Sunday, December 5, 2010

A bad jobs report for November; unemployment rate is 9.8%

On Friday, December 3rd, 2010, the Bureau of Labor Statistics reported that the rate of unemployment was 9.8% of the total labor pool. There were bad unemployment signs across the board.

Non-farm payrolls were almost unchanged adding only 39,000. Unemployment rates for many major population groups increased for adult men, adult women, whites and Hispanics. The Black unemployment rate was 16.0%.

The number of long-term unemployed (6 months or longer) was 6.3 million. The number of marginally attached workers (people who looked for a job in the last 12 months but are not currently working) was reported at 2.5 million up from 2.3 million a year ago.

U-3 Unemployment Rate




U-6 People who want full-time work plus people working part time who want full-time.




In the establishment data categories, non farm payrolls increased by 39,000. Private firms added 50,000 jobs while government cut 11,000. Temporary help and healthcare added jobs while retail shed 28,000 positions.

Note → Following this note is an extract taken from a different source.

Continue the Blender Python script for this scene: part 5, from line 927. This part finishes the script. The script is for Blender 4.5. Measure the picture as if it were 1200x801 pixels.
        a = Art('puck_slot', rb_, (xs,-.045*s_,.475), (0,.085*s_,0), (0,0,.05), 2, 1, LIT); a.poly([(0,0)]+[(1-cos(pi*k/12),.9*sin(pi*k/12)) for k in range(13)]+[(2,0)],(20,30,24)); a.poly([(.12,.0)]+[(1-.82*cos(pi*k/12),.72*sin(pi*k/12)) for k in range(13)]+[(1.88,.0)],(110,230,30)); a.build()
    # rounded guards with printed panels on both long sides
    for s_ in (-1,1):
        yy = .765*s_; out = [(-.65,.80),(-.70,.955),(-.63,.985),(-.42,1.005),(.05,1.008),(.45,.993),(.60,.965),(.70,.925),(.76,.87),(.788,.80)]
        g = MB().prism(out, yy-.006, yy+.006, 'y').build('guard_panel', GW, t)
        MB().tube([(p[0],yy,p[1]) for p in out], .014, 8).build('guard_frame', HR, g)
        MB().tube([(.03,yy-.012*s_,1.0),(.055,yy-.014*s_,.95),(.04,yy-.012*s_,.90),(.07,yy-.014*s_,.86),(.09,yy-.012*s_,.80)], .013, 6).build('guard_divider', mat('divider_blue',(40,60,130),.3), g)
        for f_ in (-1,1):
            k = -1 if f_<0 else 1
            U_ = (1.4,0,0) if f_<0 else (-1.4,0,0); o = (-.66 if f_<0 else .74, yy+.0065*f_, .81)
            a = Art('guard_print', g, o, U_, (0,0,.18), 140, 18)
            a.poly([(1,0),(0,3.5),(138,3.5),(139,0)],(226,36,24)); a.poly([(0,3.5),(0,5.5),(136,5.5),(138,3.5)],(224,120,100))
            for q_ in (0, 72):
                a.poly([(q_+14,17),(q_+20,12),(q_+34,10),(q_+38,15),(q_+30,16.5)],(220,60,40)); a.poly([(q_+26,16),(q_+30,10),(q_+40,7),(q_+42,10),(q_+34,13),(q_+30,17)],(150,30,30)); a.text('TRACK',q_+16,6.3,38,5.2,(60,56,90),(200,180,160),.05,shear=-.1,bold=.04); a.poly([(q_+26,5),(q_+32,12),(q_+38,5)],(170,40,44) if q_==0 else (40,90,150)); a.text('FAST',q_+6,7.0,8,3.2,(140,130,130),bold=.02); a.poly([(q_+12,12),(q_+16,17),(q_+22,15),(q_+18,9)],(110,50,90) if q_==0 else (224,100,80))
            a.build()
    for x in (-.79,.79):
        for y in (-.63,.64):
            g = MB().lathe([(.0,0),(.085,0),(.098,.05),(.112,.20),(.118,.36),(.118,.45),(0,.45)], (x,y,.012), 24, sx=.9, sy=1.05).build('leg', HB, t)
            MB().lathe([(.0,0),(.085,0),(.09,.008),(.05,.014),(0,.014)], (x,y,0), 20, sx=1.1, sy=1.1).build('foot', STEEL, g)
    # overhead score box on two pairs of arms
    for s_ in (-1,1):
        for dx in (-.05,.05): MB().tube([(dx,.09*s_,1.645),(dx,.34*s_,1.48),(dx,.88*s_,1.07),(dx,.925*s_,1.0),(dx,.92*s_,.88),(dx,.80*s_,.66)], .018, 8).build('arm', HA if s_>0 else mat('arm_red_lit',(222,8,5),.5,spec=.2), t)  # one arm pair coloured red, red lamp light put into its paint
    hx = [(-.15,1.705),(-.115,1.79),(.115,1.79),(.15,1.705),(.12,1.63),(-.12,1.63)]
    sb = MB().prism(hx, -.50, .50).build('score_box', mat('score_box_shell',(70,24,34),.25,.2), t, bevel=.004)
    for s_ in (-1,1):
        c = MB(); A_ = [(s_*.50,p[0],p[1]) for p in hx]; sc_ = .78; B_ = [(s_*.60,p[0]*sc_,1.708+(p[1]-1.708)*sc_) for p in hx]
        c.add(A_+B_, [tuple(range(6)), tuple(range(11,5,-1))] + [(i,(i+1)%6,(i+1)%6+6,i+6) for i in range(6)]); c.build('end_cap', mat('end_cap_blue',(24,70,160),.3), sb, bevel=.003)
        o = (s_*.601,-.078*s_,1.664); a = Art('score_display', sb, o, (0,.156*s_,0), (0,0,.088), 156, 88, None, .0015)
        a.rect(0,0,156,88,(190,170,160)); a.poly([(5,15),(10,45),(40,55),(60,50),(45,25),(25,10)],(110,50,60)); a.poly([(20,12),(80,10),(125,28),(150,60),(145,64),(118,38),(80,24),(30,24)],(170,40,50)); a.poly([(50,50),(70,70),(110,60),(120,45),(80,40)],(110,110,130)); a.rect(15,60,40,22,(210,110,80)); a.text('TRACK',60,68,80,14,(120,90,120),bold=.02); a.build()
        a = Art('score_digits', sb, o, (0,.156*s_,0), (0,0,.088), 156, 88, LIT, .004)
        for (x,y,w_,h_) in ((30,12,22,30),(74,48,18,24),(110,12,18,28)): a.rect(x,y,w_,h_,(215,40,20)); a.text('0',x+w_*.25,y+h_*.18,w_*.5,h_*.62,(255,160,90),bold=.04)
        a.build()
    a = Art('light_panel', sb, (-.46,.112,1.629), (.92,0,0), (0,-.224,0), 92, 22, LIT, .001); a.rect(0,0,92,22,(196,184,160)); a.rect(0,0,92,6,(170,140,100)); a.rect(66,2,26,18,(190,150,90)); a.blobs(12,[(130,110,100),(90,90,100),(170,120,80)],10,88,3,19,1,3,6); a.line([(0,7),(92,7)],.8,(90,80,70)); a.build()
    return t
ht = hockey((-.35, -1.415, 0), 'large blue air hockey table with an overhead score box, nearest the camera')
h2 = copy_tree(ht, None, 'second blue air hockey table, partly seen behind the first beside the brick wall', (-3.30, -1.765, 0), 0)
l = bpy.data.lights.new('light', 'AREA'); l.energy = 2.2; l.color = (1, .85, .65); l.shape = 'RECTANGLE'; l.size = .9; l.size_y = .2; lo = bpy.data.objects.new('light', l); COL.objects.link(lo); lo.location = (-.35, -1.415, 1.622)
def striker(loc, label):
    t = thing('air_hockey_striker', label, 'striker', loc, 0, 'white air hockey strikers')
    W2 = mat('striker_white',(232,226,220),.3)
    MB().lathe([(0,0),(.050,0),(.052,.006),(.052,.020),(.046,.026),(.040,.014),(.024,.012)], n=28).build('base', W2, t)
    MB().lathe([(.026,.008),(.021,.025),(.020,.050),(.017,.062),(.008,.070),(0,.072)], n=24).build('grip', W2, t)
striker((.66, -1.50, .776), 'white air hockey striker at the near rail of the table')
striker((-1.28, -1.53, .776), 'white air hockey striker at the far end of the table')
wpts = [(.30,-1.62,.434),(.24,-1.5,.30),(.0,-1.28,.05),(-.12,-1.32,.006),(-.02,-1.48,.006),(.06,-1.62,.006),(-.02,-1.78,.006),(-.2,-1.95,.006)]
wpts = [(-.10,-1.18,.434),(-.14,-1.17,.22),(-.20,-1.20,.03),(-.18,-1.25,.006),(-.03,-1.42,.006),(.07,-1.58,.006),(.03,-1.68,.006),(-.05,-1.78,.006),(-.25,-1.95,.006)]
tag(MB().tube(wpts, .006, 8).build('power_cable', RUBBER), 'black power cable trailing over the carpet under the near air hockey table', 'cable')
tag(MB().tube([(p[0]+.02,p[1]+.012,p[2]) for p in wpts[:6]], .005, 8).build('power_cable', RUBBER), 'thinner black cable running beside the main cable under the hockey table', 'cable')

Manufacturing dropped 13,000 jobs. The average work week remained unchanged. Average earning increased by 1 cent.

The only positive item was the upward revision of the September and October Non-farm payroll numbers.

The misery rate, or the percent of the labor force who want work and cannot find it, grew to 17.0 . This is about 1/6 of the people in the labor force.


The jobs "deficit" is an incredible 8 million jobs lost since the start of the recession. Worse, job growth is flat for the past 5 months, with the growth rebound stopping in May.



Job growth has been flat on average since May 2010.



The Black unemployment rate was 16.0%.

This chart is always incredibly sad. This chart is the "real" black underemployment reate. If you take the trend for people who want work and cannot get it plus the black unemployment rate you get "real" underemployment rate: about 25%.



Another view of same data.




In related (unrelated ?) news, based on the unemployment report, the Dow-Jones index moved up 20 points, the NASDAQ closed higher by 12 points, and the S&P moved 3 points higher. The rise of the indexes shows the increasing separation of the jobs and unemployment issue from world of investments and corporations.

Finally, the consensus forecast from economists predicted a rise of 130,000 jobs for the month. Not even close to the actual rate of 39,000.